Joe Biden, this year's presumptive Democratic presidential nominee, has a long history of taking centrist positions — first during his decades in the U.S. Senate and then as vice president under President Barack Obama. But President Donald Trump has been describing Biden as a puppet of "the radical left." Journalist Ashley Parker, in an article for the Washington Post, emphasizes that Trump is not describing the Joe Biden that countless people know in Washington, D.C. and explains why his anti-Biden smears have so far failed to resonate.
"President Trump is increasingly trying to run against a Joe Biden of his own making," Parker explains. "Rather than look for campaign ammunition in the former vice president's long track record of politically vulnerable votes and policy proposals, Trump has instead chosen to describe Biden as a godless Marxist bent on destroying the country with a radical agenda that would make Che Guevara blanch. The caricature is one that neither Biden's critics nor supporters recognize, but it's one Trump continues to promote."

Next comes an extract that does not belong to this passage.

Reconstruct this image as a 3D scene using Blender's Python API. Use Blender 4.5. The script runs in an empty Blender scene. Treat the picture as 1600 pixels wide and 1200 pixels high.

Trump, Parker notes, has described Biden as "the most extreme left-wing candidate in history" and someone who is determined to "abolish the police" and "abolish the suburbs" — attacks that, according to Parker, promote "a cartoonish depiction so distant from the reality of Biden that the hits don't always resonate."
The Post discussed Trump's anti-Biden smears with Democratic ad maker Pia Carusone, who explained: "Generically, can you successfully paint a caricature of your opponent and be rewarded at the polls? Yes, but you can't just do that without understanding the greater context that the attack is falling in. And we're in the middle of a health and economic catastrophe, and people are very pessimistic about what they're hearing from candidates and elected leaders."
Similarly, Ken Goldstein, who teaches politics at the University of San Francisco, told the Post, "There is certainly this notion that a bunch of wizards sit around and come up with this caricature and then spend hundreds of millions of dollars to drive the caricature, but it only really works if there is some kernel of truth to it."